TASK REQUIREMENTS:
For the data below, report only the number of lines containing the string "from".

SUPPLIED DATA:
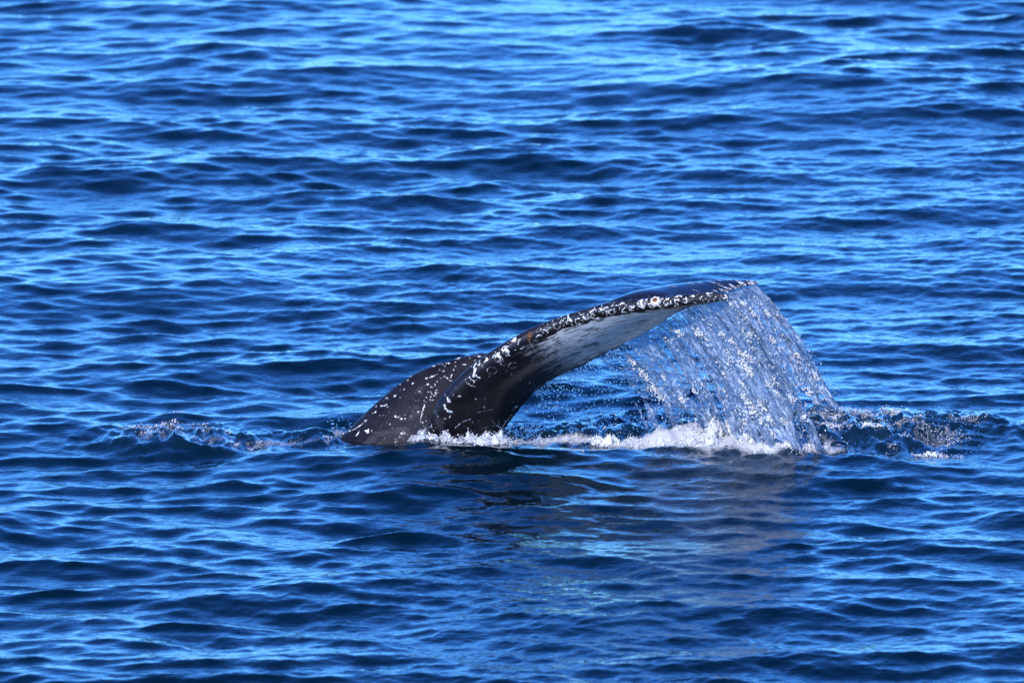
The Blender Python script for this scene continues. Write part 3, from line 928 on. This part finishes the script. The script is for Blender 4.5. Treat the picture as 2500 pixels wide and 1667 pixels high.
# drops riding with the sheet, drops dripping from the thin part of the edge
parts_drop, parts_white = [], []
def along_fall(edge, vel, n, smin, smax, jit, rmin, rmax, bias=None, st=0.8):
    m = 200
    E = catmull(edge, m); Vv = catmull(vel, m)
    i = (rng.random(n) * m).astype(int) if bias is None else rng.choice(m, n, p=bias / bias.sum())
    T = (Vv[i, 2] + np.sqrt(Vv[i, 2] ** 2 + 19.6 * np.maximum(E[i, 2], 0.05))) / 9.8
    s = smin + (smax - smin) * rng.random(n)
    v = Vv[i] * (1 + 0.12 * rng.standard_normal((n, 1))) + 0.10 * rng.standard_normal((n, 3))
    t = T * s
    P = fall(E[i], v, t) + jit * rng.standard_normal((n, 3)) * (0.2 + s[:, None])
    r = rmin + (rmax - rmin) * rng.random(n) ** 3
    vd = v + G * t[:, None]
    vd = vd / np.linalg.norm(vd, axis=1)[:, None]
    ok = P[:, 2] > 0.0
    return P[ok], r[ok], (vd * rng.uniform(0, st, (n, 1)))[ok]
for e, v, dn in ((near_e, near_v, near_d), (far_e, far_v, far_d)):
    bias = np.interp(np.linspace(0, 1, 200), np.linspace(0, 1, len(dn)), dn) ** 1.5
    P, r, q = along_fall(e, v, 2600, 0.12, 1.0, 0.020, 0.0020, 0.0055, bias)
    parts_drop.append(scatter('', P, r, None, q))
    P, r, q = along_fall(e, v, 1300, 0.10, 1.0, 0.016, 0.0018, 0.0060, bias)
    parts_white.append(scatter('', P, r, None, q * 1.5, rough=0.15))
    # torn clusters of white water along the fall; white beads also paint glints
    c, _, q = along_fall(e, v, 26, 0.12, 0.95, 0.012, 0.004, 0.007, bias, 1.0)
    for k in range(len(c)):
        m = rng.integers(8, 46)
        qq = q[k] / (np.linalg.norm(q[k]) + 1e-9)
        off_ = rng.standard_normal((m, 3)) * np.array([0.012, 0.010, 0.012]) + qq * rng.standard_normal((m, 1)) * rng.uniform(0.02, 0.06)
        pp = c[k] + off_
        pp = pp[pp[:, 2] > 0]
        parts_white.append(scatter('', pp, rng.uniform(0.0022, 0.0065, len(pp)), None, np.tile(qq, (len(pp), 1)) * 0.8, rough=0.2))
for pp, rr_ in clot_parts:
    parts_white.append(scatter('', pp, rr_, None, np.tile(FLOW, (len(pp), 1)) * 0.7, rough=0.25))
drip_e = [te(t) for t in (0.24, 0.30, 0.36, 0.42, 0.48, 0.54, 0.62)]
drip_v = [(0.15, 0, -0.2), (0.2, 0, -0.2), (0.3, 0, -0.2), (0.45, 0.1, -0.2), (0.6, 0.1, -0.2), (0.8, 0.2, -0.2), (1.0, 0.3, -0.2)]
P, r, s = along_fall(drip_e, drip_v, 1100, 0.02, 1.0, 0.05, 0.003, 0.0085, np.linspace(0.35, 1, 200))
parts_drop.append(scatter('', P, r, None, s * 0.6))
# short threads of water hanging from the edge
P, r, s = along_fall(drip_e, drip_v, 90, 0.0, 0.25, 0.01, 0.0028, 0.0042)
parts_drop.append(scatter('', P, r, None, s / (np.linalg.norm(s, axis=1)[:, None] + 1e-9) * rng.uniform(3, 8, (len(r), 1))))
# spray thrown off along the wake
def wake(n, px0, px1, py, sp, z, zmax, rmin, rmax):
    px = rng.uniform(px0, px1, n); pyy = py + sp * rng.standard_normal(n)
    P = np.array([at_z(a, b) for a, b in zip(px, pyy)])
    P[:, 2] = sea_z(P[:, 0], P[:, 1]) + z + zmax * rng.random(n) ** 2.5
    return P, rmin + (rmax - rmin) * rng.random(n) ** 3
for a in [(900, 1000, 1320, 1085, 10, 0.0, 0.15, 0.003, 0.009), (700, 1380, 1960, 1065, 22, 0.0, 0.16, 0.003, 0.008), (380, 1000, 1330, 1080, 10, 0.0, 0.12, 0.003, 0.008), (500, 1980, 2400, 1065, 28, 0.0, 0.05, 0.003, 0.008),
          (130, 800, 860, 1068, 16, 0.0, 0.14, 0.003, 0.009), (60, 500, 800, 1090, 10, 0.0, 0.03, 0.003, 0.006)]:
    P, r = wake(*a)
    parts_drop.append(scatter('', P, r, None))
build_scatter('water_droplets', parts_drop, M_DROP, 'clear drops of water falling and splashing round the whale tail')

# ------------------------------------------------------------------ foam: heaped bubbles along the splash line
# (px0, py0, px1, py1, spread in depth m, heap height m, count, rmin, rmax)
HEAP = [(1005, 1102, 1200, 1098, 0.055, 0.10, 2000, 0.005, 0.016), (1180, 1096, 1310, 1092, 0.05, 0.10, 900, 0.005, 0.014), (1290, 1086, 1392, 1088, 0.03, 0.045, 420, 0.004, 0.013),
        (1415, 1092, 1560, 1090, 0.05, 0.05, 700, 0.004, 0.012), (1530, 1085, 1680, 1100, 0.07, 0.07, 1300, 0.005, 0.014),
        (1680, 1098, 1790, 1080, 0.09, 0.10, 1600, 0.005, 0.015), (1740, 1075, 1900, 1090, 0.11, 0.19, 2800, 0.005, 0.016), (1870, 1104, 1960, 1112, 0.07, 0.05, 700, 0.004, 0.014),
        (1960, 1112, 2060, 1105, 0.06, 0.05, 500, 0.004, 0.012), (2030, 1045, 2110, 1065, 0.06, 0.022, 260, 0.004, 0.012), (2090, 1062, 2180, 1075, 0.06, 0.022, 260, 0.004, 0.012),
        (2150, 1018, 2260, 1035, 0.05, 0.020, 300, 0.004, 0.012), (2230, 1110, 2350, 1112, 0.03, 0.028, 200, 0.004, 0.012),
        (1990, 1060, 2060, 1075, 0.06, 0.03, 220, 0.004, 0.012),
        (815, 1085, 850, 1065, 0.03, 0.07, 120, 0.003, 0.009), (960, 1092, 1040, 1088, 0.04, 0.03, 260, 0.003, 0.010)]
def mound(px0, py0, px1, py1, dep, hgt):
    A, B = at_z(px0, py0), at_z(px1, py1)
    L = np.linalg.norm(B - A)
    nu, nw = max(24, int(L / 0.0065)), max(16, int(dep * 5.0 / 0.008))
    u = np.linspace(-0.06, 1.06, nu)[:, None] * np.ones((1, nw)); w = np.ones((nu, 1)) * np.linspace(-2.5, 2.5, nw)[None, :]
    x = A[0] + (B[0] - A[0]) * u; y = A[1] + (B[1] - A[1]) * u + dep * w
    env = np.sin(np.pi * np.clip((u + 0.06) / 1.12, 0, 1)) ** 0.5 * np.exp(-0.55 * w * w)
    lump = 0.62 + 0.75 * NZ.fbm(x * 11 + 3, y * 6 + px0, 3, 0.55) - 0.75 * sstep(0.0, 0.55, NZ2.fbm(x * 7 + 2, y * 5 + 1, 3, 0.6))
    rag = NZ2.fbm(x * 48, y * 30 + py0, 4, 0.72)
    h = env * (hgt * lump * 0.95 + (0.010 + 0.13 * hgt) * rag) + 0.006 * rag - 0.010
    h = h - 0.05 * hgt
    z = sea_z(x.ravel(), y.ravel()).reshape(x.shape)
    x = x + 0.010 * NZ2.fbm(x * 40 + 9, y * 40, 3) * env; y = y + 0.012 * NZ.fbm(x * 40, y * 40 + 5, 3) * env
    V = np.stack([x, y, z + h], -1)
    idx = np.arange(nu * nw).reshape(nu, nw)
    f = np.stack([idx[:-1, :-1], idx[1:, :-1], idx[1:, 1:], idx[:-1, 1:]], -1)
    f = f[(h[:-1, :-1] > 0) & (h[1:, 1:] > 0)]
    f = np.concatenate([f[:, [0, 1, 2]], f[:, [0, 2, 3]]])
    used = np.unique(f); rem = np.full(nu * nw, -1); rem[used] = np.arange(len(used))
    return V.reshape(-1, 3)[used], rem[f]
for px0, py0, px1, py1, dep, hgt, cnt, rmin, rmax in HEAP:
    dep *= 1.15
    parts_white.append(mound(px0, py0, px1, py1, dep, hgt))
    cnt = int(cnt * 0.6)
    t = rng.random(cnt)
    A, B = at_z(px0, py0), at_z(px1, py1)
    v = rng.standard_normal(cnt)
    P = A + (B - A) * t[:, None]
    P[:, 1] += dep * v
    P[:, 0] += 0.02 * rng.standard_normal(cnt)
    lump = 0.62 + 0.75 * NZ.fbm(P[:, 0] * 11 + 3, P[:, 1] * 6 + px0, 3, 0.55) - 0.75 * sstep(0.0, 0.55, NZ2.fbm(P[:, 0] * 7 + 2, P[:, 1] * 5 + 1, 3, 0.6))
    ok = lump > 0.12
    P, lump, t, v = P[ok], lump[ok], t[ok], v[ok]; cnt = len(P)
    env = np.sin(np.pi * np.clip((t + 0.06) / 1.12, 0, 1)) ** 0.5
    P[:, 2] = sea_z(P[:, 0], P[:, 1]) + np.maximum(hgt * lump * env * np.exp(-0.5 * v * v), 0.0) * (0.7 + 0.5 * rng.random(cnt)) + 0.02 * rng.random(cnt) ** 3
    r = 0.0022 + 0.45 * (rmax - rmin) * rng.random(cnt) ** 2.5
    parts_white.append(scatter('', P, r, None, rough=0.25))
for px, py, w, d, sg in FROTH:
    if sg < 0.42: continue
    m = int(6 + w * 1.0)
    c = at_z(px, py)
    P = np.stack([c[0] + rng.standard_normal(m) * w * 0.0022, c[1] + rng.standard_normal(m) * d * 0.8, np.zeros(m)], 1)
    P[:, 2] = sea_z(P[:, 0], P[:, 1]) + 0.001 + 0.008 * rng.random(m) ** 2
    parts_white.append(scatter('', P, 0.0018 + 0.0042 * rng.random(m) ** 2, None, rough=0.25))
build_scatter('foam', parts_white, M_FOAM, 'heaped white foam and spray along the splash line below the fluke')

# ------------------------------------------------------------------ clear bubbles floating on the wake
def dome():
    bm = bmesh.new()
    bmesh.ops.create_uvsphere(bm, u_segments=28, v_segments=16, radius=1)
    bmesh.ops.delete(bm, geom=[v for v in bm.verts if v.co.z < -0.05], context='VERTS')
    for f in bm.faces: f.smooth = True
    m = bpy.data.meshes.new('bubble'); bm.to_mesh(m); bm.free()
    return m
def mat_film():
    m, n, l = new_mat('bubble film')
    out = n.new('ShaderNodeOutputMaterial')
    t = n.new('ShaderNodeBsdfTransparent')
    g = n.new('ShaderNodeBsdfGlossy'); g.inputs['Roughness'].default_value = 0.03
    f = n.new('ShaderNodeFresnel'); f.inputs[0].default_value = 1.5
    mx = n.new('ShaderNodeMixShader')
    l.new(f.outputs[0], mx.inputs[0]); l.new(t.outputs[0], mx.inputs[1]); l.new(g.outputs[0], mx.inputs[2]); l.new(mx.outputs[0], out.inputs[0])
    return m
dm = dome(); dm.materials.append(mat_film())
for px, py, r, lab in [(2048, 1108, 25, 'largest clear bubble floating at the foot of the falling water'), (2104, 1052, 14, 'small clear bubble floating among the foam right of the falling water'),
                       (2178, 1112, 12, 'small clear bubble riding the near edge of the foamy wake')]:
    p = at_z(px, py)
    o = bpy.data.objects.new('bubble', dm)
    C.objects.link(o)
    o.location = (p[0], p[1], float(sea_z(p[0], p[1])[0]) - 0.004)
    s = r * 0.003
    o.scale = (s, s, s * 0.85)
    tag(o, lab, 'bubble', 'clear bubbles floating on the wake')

COMPLETE OUTPUT:
3